12 May 2021

Gareth Hutchens: “The last time we saw annual wage growth of 2.75 per cent was in 2014. But if the budget forecasts turn out to be correct, and we see wage growth of 2.75 per cent by July 2025, it means Australian wages will have been weaker than 2014 levels for over 10 years. A full decade. And if you look at that graph again, wage growth of 2.75 per cent is still far below where it was in the mining boom years. Why do Treasury officials think it’s going to take so long for wages growth to pick up from here, given the government’s well-publicised plan to drive the unemployment rate down to 1970 levels? The budget papers hold a few clues: ‘The near-term outlook is consistent with low-wage increases in new federal enterprise bargaining agreements [more info] and state public-sector wage caps that are expected to moderate the outlook for wage growth over the forecast period.’ That is, wage growth is still going to be deliberately held back in coming years (in some areas).
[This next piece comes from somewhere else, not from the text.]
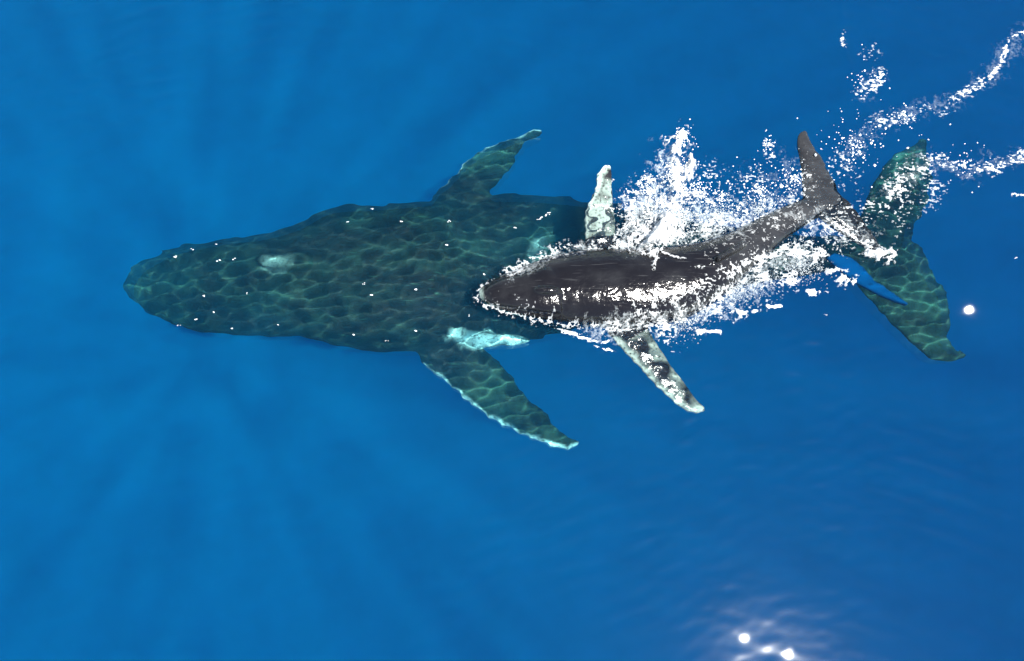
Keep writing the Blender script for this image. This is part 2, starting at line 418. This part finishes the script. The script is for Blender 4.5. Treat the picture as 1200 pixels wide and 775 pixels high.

According to the budget papers, inflation is forecast to grow by 1.75 per cent in 2021-22, while wages grow by 1.5 per cent. You know what that means? Treasury officials think ‘real’ wages will actually go backwards in the next 12 months (which means the purchasing power of your wages will decline). And for the next two years after that, inflation will track at the same rate as wages, so real wages will be treading water. So that’s three more years, at least, of anaemic wages.”